Truth: Not everyone likes Superman. It’s understandable. Sure, the subtext is relatable for many: outsider/immigrant/adopted child/working man/do-gooder/hopeless romantic – but at face value there’s a lot to shy away from: tights/underpants-on-the-outside, Herculean physique, alien from another planet. Step in Steven T. Seagle and his dissection of the Big Blue. Seagle’s book reads like a memoir in pictures, a moving biography about the struggle of the mortal with a world that aspires to and heralds the immortal and the invincible. It’s A Bird is both the antithesis of a Superman story – downbeat, sceptical, morally conflicted – and the ultimate tribute to the character’s enduring legacy of hope and the need for salvation in a tainted world. For anyone walking into comic-dom a little sinister of the tights and flights genre, It’s A Bird is the book for you.

2. SUPERMAN FOR ALL SEASONS


An absolutely charming, sentimental and beautiful book from creative powerhouses Jeph Loeb and Tim Sale (Daredevil: Yellow, Spiderman: BlueCaptain America: White coming soon!). I’ll tout it as a companion piece to the first few (very good) seasons of Smallville as it tackles much of the same subject matter. Clark’s teen angst, his teen romance and teen heroics are all rolled up neatly into the first few seasonal chapters of For All Seasons. Where the book stumbles slightly is in the by-the-numbers final quarter where the super-villain boxes are mundanely ticked but it can’t hold the work back from greatness. Sale’s art is some of the most distinctive and attractive in the business and his iteration of Krypton’s Last Son is a delight. As with Frank Quitely’s work, Sale’s portrayal fuses a burly physicality with a distinct humanity.

1. SUPERMAN: SECRET IDENTITY

A book that takes chances. And wins. Kurt Busiek spins a yarn about a Kansas native who’s named – hilariously – Clark Kent. It sounds like a gimmick and it is. A gimmick that gives Busiek license to take the reader and the character on a journey we’ve never been allowed to before. A journey that’s wholly grounded in our world – a world with a government, where romantic problems aren’t always wrapped with a splash-page and where being a superhero isn’t as simple a task as baking a wholesome country pie.

The way Busiek tells his story – a book for each segment of life from teen to OAP – provides a structure that tightens up the narrative arc of each segment and displays the writer’s ability with the fine balance of plotting and character development.

Immonen’s art is equally faultless.

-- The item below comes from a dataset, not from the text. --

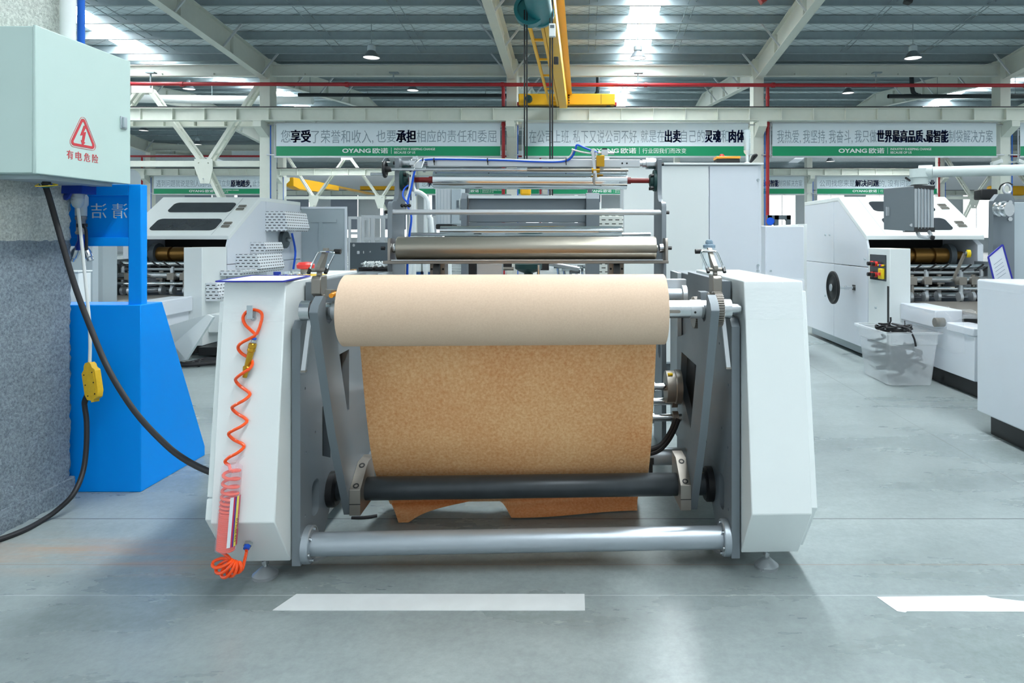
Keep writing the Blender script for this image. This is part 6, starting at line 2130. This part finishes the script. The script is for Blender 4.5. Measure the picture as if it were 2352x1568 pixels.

That old tormentor of the comic-book artist – Consistency – is well at home in Secret Identity and the style – a realist approach with some breath-taking two-page splashes – does justice to the book’s serious and grounded approach to the material.

Superman: Secret Identity is high-concept without the shallowness that usually accompanies such a claim. It’s clever, sincere, exciting and crucial. |

Note: All-Star Superman (glossed over excitedly last week) has kept it’s superior nose out of this hit-list because, well, who wants to read the same hyperbole twice?

Got some extra chump-change in your pockets and want to go further? Check out the Richard Donner (yes that Richard Donner) and Geoff Johns collaboration – Last Son – and tell V it wouldn’t make a great sequel to Superman Returns… For something a little more life-changing, try the Paul Dini/Alex Ross oversized project Superman: Peace on Earth.